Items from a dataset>

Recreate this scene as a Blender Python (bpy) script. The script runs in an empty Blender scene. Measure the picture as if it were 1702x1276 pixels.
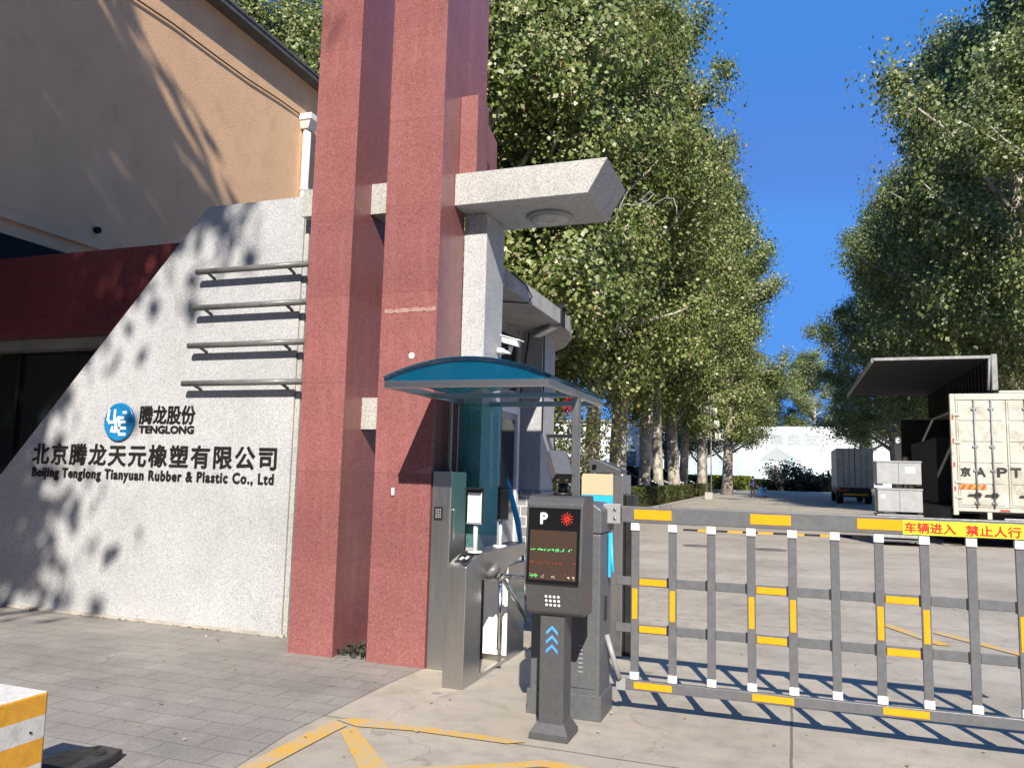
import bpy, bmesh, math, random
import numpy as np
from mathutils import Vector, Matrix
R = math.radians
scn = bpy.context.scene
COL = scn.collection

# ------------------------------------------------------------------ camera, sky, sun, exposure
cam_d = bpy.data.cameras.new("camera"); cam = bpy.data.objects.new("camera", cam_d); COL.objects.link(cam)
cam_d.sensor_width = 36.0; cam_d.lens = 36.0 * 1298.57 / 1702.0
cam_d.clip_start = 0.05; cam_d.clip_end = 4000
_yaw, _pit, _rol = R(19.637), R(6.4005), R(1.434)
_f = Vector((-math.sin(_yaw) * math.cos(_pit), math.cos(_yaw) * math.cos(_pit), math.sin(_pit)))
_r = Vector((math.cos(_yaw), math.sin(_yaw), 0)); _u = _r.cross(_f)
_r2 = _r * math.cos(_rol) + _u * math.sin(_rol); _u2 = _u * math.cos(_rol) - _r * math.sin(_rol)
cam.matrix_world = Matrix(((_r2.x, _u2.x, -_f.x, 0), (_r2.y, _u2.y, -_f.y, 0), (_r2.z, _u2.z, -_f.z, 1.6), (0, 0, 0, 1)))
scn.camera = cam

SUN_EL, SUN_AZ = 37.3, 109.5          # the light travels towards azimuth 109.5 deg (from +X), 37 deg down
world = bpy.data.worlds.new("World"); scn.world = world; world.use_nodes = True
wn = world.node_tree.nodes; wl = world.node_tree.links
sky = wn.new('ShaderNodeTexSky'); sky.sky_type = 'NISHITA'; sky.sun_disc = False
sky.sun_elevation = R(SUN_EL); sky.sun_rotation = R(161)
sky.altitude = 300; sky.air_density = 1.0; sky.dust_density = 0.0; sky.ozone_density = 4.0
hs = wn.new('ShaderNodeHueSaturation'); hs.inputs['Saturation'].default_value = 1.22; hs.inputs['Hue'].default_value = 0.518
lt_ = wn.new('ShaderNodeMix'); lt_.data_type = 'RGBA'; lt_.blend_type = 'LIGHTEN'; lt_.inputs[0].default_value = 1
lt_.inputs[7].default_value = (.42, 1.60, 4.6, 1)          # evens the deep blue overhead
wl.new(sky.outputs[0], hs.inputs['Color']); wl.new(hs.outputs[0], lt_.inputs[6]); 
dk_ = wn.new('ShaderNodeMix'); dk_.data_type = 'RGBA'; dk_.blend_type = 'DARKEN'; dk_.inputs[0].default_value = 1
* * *
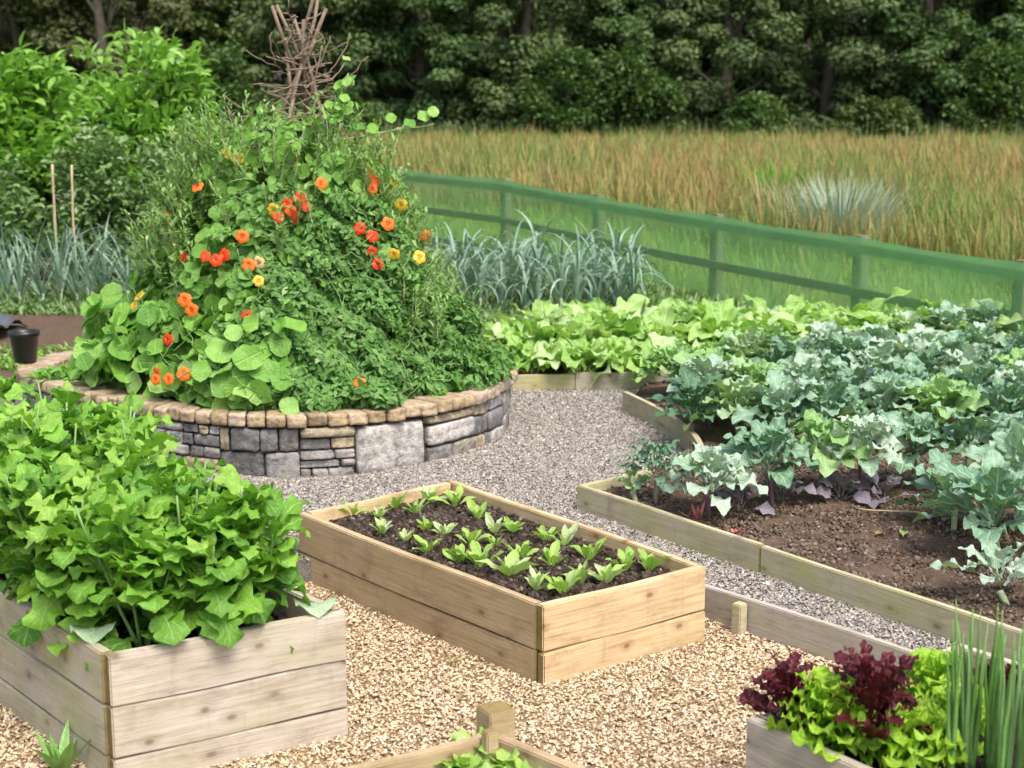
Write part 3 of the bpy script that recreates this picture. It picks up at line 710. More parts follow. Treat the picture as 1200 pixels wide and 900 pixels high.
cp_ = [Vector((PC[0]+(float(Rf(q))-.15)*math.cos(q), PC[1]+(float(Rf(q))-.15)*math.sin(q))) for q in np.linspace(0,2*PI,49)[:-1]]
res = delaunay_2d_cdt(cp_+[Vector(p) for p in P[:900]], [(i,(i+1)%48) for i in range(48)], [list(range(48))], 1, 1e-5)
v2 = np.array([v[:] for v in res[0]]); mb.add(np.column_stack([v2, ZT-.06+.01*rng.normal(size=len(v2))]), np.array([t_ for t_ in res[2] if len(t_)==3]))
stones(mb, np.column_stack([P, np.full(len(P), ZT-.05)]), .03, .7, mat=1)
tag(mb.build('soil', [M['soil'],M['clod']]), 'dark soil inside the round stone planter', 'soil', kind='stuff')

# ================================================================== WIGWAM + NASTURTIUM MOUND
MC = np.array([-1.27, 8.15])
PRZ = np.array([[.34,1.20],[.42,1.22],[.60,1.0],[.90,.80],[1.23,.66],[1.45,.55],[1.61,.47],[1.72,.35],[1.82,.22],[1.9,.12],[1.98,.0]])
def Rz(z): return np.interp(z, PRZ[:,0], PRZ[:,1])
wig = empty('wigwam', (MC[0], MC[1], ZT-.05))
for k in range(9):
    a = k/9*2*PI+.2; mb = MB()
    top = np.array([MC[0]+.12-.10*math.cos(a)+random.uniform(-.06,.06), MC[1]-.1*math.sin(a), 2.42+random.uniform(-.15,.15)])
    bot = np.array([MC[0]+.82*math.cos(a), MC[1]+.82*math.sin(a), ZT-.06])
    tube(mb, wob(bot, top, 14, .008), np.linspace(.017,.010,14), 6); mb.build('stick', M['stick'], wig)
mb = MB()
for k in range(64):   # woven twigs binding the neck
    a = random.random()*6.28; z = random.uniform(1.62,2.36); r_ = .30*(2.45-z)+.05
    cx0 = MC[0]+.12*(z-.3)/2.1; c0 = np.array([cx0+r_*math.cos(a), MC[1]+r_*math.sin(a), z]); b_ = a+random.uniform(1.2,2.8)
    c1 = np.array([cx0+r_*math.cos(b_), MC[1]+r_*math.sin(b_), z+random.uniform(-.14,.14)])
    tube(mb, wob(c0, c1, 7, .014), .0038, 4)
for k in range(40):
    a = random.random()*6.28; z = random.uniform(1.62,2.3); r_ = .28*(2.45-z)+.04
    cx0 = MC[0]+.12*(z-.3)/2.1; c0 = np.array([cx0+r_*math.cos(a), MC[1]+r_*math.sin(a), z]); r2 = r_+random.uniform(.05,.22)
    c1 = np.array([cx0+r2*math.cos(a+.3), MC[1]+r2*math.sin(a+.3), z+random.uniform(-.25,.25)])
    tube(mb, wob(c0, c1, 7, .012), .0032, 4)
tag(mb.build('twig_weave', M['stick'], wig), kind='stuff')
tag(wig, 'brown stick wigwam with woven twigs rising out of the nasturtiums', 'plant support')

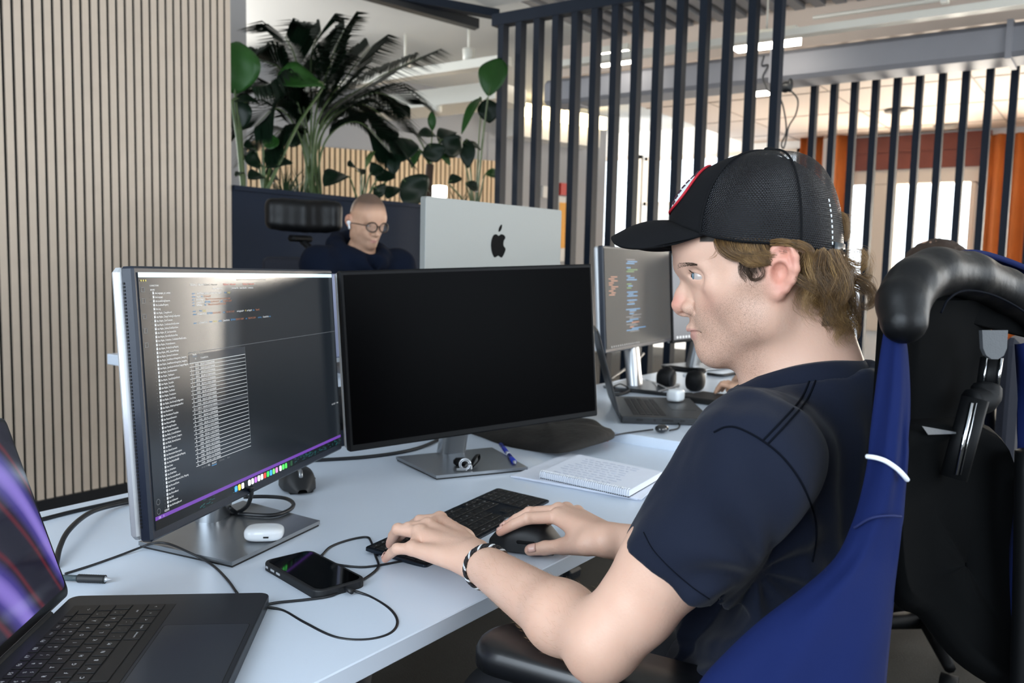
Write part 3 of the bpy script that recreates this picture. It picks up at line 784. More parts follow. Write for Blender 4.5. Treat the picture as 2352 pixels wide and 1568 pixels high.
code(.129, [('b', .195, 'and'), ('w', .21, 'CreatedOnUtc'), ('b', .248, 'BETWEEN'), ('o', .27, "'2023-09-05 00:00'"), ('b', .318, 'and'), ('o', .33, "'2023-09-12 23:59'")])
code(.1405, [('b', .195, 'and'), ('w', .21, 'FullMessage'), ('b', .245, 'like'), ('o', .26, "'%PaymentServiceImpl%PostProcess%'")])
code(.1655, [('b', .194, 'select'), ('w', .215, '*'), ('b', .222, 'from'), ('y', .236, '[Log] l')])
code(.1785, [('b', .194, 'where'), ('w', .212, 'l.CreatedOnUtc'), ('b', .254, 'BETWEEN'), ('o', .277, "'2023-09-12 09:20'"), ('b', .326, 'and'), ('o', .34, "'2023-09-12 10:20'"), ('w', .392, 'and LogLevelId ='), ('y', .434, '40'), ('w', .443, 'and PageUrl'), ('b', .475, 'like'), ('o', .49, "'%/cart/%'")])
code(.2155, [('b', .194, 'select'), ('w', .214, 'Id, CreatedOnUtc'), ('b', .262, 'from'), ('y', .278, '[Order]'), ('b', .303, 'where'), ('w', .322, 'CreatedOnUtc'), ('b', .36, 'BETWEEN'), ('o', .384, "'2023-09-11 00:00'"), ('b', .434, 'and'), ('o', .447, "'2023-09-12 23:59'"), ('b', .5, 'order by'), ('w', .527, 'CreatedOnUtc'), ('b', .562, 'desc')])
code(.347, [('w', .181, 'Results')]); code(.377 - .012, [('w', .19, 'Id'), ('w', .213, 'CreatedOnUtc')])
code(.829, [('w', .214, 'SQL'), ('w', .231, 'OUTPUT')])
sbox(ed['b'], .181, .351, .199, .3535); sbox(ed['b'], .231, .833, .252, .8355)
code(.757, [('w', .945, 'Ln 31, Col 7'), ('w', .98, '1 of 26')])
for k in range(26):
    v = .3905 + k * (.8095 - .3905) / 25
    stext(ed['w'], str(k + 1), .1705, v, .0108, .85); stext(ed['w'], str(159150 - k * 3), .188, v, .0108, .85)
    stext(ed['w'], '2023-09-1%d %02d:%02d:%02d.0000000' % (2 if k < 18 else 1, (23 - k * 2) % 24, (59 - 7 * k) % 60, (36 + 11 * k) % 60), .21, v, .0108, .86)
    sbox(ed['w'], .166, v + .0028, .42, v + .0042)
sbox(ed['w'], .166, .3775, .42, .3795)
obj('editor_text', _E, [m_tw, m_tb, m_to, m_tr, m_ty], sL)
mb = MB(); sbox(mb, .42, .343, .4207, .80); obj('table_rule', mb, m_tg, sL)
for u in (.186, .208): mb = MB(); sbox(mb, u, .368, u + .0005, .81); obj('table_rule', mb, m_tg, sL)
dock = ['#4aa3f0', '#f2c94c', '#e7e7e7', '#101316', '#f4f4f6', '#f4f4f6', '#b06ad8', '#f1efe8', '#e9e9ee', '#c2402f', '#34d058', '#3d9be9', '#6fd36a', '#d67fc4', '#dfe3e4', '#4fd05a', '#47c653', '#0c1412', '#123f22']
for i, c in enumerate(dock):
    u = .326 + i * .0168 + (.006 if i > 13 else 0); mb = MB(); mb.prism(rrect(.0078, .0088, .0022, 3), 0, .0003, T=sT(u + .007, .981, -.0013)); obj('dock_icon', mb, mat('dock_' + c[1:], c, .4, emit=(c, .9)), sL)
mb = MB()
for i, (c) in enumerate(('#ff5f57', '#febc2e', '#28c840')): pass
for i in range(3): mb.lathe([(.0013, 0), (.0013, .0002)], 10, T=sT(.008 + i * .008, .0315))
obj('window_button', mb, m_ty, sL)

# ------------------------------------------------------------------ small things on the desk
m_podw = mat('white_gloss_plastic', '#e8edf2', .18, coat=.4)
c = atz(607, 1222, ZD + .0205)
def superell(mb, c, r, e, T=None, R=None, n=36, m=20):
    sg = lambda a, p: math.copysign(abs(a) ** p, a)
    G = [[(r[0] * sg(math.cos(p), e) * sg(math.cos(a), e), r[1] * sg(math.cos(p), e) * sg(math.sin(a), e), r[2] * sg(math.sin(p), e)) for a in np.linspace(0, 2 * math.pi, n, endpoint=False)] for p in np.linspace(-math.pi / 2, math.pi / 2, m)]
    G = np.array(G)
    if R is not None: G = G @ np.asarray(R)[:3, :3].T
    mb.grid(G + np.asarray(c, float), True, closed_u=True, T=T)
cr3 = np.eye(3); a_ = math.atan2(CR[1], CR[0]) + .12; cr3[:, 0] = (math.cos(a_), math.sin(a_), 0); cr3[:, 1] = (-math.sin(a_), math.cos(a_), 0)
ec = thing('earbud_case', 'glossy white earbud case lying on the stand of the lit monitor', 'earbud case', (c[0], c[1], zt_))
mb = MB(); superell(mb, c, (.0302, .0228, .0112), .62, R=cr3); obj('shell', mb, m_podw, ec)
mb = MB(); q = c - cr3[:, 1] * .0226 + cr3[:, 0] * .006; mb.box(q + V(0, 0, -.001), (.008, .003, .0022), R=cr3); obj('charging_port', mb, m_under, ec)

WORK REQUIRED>
Copy the lines above exactly, starting at the one with "Recreate this scene" and ending at the one with "COL = scn.collection", both included. Leave out any pictures and add nothing else.

TASK SOLUTION>
Recreate this scene as a Blender Python (bpy) script. The script runs in an empty Blender scene. Measure the picture as if it were 1702x1276 pixels.
import bpy, bmesh, math, random
import numpy as np
from mathutils import Vector, Matrix
R = math.radians
scn = bpy.context.scene
COL = scn.collection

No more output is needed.